Aims.To understand the nature of γ-ray loud active galactic nuclei (AGN) and the mechanisms for the generation of high-energy γ-rays.

Methods.We performed a homogeneous and systematic analysis of simultaneous X-ray and optical/UV properties of a group of 15 γ-ray loud AGN, using observations performed with XMM-Newton. The sample is composed of 13 blazars (6 BL Lac and 7 Flat-Spectrum Radio Quasar) and 2 radio galaxies that are associated with detections at energies >100 MeV. The data for 7 of them are analyzed here for the first time, including the first X-ray observation of PKS 1406-706. The spectral characteristics of the sources in the present sample were compared with those in previous catalogs of blazars and other AGN, to search for difference or long term changes.
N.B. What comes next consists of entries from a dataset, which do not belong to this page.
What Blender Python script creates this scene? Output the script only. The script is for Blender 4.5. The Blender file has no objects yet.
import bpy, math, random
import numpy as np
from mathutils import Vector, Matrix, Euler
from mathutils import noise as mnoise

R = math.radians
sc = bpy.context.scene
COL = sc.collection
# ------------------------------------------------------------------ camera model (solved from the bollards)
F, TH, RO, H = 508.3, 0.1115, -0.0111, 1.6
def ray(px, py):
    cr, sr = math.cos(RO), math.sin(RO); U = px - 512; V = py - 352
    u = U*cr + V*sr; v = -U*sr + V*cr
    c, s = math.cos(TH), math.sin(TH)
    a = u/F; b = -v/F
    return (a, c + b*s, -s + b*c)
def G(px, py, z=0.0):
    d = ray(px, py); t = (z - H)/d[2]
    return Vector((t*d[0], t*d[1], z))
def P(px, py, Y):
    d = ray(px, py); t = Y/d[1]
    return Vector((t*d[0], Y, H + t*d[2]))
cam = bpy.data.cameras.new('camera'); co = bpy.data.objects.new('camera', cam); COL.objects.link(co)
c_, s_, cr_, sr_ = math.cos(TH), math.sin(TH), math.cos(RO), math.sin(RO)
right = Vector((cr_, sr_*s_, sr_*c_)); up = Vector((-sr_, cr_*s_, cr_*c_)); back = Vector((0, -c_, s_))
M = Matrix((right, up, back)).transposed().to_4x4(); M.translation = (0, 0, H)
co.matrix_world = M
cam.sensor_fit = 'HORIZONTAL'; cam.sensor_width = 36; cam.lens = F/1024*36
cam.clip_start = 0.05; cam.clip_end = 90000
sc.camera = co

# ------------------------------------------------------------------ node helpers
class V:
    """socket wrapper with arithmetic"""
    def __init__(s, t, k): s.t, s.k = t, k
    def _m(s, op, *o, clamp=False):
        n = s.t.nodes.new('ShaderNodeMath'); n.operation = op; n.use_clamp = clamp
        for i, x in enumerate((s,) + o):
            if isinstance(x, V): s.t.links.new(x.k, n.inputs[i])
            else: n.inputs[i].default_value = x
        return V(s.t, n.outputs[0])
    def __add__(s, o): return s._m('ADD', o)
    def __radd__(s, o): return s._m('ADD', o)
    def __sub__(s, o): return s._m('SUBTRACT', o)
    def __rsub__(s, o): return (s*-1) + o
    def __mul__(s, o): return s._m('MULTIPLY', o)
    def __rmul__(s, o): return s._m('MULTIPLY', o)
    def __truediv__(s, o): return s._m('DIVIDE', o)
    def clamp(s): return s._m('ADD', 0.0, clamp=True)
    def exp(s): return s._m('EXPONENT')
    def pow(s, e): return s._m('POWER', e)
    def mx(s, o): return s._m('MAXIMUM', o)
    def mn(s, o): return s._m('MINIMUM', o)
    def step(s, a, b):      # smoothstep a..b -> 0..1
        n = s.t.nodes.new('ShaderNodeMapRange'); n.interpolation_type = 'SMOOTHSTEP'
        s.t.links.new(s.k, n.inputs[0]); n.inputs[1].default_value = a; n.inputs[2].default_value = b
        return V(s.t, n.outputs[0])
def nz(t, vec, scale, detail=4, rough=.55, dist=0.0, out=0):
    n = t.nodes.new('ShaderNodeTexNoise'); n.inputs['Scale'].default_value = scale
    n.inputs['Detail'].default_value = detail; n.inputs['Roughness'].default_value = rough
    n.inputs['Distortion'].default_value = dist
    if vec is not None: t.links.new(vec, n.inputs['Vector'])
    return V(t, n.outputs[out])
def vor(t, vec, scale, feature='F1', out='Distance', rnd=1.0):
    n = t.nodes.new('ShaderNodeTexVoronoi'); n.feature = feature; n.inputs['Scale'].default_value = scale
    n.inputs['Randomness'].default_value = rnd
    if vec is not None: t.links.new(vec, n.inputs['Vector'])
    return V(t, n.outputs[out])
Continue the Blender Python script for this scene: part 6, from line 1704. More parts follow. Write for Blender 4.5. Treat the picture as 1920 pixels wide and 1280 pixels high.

Results.All the selected sources appear to follow the classic “blazar sequence” and the spectral energy distributions (SED) built with the present X-ray and optical/UV data and completed with historical data, confirm the findings of previous studies on this type of source. Some sources display interesting features: four of them, namely AO 0235+164, PKS 1127-145, S5 0836+710 and PKS 1830-211 show the presence of an intervening absorption system along the line of sight, but only the last is known to be gravitationally lensed. AO 0235+164 was detected during an outburst and its SED shows a clear shift of the synchrotron peak. 3C 273 shows a change in state with respect to the previous BeppoSAX observations that can be interpreted as an increase of the Seyfert-like component and a corresponding decline of the jet emission. This is consistent with the monitoring at radio wavelengths performed during the same period. PKS 1406-706 is detected with a flux higher than in the past, but with a corresponding low optical flux. Although it is classified as FSRQ, the SED can be modelled with a simple synchrotron self-Compton model.